As this isn't on CRAN (and won't be for a long time if ever), nor have I made swift progress in this package's development, just adding what you want in a fork might be an quicker way to get what you want without any particular downside.

I do feel your concerns. And even though the package is solid already, and IMO it would be a pity if it's not popularized and pushed to CRAN etc, I sympathize with the maintenance costs. I myself have a lot of half-backed packages lying around which I never had time to finish or promote (including one for parallel distance computation)

In any case, I will still go ahead and contribute the weight. For me knn without a weight is a no go.

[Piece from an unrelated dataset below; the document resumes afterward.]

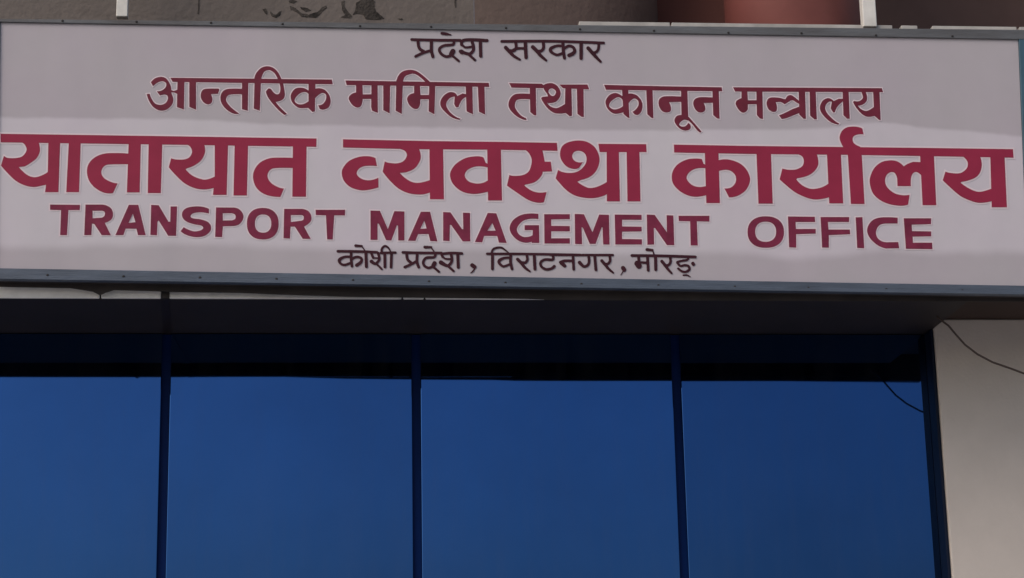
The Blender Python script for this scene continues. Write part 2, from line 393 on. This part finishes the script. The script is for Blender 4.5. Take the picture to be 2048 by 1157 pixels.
# ------------------------------------------------------------------ lettering: outlines in tile units, laid on the banner's plane
T = {'A': (0, 260, 8.265), 'B': (160, 260, 8.265), 'C': (320, 260, 8.265), 'D': (460, 260, 8.265), 'E': (660, 270, 8.265),
     'F': (820, 270, 8.265), 'G': (980, 270, 8.265), 'H': (1120, 270, 8.265), 'I': (1320, 280, 8.265), 'J': (1500, 280, 8.265),
     'K': (1620, 240, 8.265), 'L': (1700, 280, 8.265), 'M': (1848, 280, 8.265),
     'a': (280, 125, 8.265), 'b': (470, 125, 8.265), 'c': (680, 125, 8.265), 'd': (820, 125, 8.265), 'e': (1000, 135, 8.265),
     'f': (1190, 135, 8.265), 'g': (1300, 135, 8.265), 'h': (1440, 135, 8.265), 'i': (1590, 135, 8.265),
     '1': (80, 390, 8.192), '2': (310, 395, 8.192), '3': (520, 395, 8.192), '4': (730, 405, 8.192), '5': (940, 405, 8.192),
     '6': (1180, 410, 8.192), '7': (1480, 415, 8.192), '8': (1650, 415, 8.192), 'p': (0, 0, 1),
     'q': (815, 60, 10.24), 'r': (1000, 60, 9.309), 's': (660, 480, 10.24), 't': (790, 480, 10.24), 'u': (960, 480, 10.24),
     'v': (1100, 480, 10.24), 'w': (1230, 480, 10.24)}
def spline(P, smooth, closed, n=6):
    """corners stay sharp, smooth points get Catmull-Rom tangents"""
    N = len(P); out = []
    rng = range(N) if closed else range(N-1)
    def tan(i):
        a, b = P[(i-1) % N], P[(i+1) % N]
        if not closed: a, b = P[max(i-1, 0)], P[min(i+1, N-1)]
        return ((b[0]-a[0])/2, (b[1]-a[1])/2)
    for i in rng:
        j = (i+1) % N; p, q = P[i], P[j]
        if not smooth[i] and not smooth[j]: out.append(p); continue
        ch = math.hypot(q[0]-p[0], q[1]-p[1])
        def lim(t):
            l = math.hypot(*t); k = min(1.0, 1.15*ch/l) if l else 1; return (t[0]*k, t[1]*k)
        t1 = lim(tan(j)) if smooth[j] else None; t0 = lim(tan(i)) if smooth[i] else None
        if t0 is None: t0 = (2*(q[0]-p[0])-t1[0], 2*(q[1]-p[1])-t1[1]); t0 = (t0[0]*0.75, t0[1]*0.75)
        if t1 is None: t1 = (2*(q[0]-p[0])-t0[0], 2*(q[1]-p[1])-t0[1]); t1 = (t1[0]*0.75, t1[1]*0.75)
        for k in range(n):
            t = k/n; h1 = 2*t**3-3*t*t+1; h2 = t**3-2*t*t+t; h3 = -2*t**3+3*t*t; h4 = t**3-t*t
            out.append((h1*p[0]+h2*t0[0]+h3*q[0]+h4*t1[0], h1*p[1]+h2*t0[1]+h3*q[1]+h4*t1[1]))
    if not closed: out.append(P[-1])
    return out
def parse(tile, s):
    x0, y0, k = T[tile]; P, sm = [], []
    for tok in s.split():
        sm.append(tok.endswith('s')); x, y = tok.rstrip('s').split(','); P.append((x0+float(x)/k, y0+float(y)/k))
    return P, sm
def O(tile, s, *holes):
    P, sm = parse(tile, s)
    return [(spline(P, sm, True), [spline(*parse(tile, h), True) for h in holes])]
def EL(tile, cx, cy, rx, ry, ix, iy, irx, iry, n=40, pw=2.3):
    x0, y0, k = T[tile]
    def ring(cx, cy, rx, ry):
        o = []
        for i in range(n):
            a = 2*math.pi*i/n; c, s = math.cos(a), math.sin(a)
            o.append((x0+(cx+rx*math.copysign(abs(c)**(2/pw), c))/k, y0+(cy+ry*math.copysign(abs(s)**(2/pw), s))/k))
        return o
    return [(ring(cx, cy, rx, ry), [ring(ix, iy, irx, iry)])]
def W(tile, wd, s):
    """pen stroke of the given width with round ends; a point may carry its own width factor as x,y,f"""
    x0, y0, k = T[tile]; P, F = [], []
    for tok in s.split():
        v = tok.split(','); P.append((x0+float(v[0])/k, y0+float(v[1])/k)); F.append(float(v[2]) if len(v) > 2 else 1.0)
    C = spline(P, [True]*len(P), False, 5) if len(P) > 2 else P
    m = len(C); r = 1.1*wd/k/2; L_, out = [], []
    for i, p in enumerate(C):
        a, b = C[max(i-1, 0)], C[min(i+1, m-1)]; dx, dy = b[0]-a[0], b[1]-a[1]; l = math.hypot(dx, dy) or 1
        t = i/(m-1)*(len(P)-1); j = min(int(t), len(P)-2); f = F[j]+(F[j+1]-F[j])*(t-j)
        L_.append((p, (-dy/l*r*f, dx/l*r*f)))
    for i in range(m-1):
        (p, n1), (q, n2) = L_[i], L_[i+1]
        qd = [(p[0]+n1[0], p[1]+n1[1]), (q[0]+n2[0], q[1]+n2[1]), (q[0]-n2[0], q[1]-n2[1]), (p[0]-n1[0], p[1]-n1[1])]
        out.append(([qd[k] for k in convex_hull_2d([Vector(v) for v in qd])], []))
    for (p, n1), sg in ((L_[0], 1), (L_[-1], -1)):
        a0 = math.atan2(n1[1], n1[0]); rr = math.hypot(*n1)
        out.append(([(p[0]+rr*math.cos(a0+sg*math.pi*h/8), p[1]+rr*math.sin(a0+sg*math.pi*h/8)) for h in range(9)], []))
    return out
def grow(ring, d):
    n = len(ring); A = sum(ring[i][0]*ring[(i+1) % n][1]-ring[(i+1) % n][0]*ring[i][1] for i in range(n))
    sg = 1 if A > 0 else -1; out = []
    for i in range(n):
        p, a, b = ring[i], ring[i-1], ring[(i+1) % n]
        def nrm(u, v):
            dx, dy = v[0]-u[0], v[1]-u[1]; l = math.hypot(dx, dy) or 1e-6; return (dy/l*sg, -dx/l*sg)
        n1, n2 = nrm(a, p), nrm(p, b); mx, my = n1[0]+n2[0], n1[1]+n2[1]; l2 = mx*mx+my*my
        k = min(2/l2 if l2 > 1e-6 else 1, 1.3); out.append((p[0]+mx*d*k, p[1]+my*d*k))
    return out
def flat(pieces, y):
    V, Fc, meta = [], [], []
    for outer, holes in pieces:
        ids = []
        for ring in [outer]+holes:
            n = len(ring)
            if sum(ring[i][0]*ring[(i+1) % n][1]-ring[(i+1) % n][0]*ring[i][1] for i in range(n)) < 0: ring = ring[::-1]
            b = len(V); V += [Vector(p) for p in ring]; ids.append(len(Fc)); Fc.append(list(range(b, b+len(ring))))
        meta.append((ids[0], ids[1:]))
    vs, es, fs, ov, oe, of = delaunay_2d_cdt(V, [], Fc, 0, 1e-4)
    bm = bmesh.new(); cache = {}
    for f, o in zip(fs, of):
        o = set(o)
        if not any(a in o and not any(h in o for h in hs) for a, hs in meta): continue
        q = []
        for i in f:
            if i not in cache: cache[i] = bm.verts.new(at(vs[i][0], vs[i][1], y))
            q.append(cache[i])
        try: bm.faces.new(q)
        except ValueError: pass
    return bm
def word(pieces, m, label, halo=0):
    o = obj('printed_word', flat(pieces, -0.004), m, sign, label=label)
    if halo:
        hp = [(grow(a, halo), [grow(h, -halo) for h in hs]) for a, hs in pieces]
        obj('word_halo', flat(hp, -0.002), m_halo, o)  # camera sharpening halo added as a pale layer under the letters
    return o

# line 3, the large one
word(O('p', '1.2,268 320,272.6 520,275.7 633,277.4 632.4,294 520,292.3 320,289.3 1.2,285')
 + O('A', '400,150 620,150 660,330s 610,460s 500,550s 405,605 310,615 440,740s 570,785s 700,750s 800,690 800,900 700,920s 560,945s 400,915s 250,835s 110,700s 15,590 65,430 130,465s 280,465s 380,430s 440,330s 400,235s 330,205')
 + O('A', '800,150 995,150 965,1030 745,1030 790,680') + O('A', '1140,150 1335,150 1305,1030 1095,1030')
 + O('B', '810,395 620,385s 400,395s 240,460s 140,570s 115,700s 150,840s 250,960s 400,1040s 545,1045 620,885 520,865s 400,800s 350,710s 380,620s 460,575s 810,570')
 + O('B', '805,180 1005,180 985,1035 775,1035') + O('B', '1135,180 1360,180 1335,1045 1120,1045')
 + O('C', '480,200 715,200 745,350s 690,490s 580,580s 450,635 420,650 540,760s 700,820s 800,815s 910,770 910,950 830,975s 700,985s 560,960s 400,880s 250,740s 145,620 185,470 260,490s 400,490s 490,450s 530,360s 490,270s 410,240')
 + O('C', '905,200 1125,200 1100,1075 875,1075 905,760') + O('C', '1235,220 1455,220 1435,1085 1215,1085')
 + O('D', '1050,465 850,460s 660,470s 500,540s 405,660s 380,790s 420,930s 510,1030s 650,1090s 830,1110 890,970 800,950s 680,880s 620,780s 640,690s 720,635s 1050,632')
 + O('D', '1040,230 1265,230 1255,1105 1030,1105'), m_big, 'largest maroon word, first in its line', 3.2)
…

I will have to either implement it from scratch or add a patch here and I would rather do it here for the greater good.

[jlmelville]

Agreed, but I also want to point out that the current set of tests is quite difficult to maintain because they test the entire knn trip.

In practice they aren't that difficult to maintain because they are either designed to either simply characterize the output (i.e. the actual number isn't that important: if the number changes I know I have done something very bad to the internals) or to reproduce results from existing nearest neighbor libraries.

Also, testing the entire knn trip for a new feature is important to me because that's how the user will interact with it.

Similarly for the documentation, I feel that it could be streamlined quite a bit, but that's the topic of #6 I guess.

I am happy to give it a try, but in previous packages I have either reverted previous efforts along these lines or wished I hadn't done it. I see the appeal for very large codebases, but the advantage of not streamlining the documentation is that it's very obvious where the documentation for a function is: it's where the function is. I see documentation and tests as different beasts to code itself and the payoff of introducing abstraction to remove duplication vs simplicity isn't the same.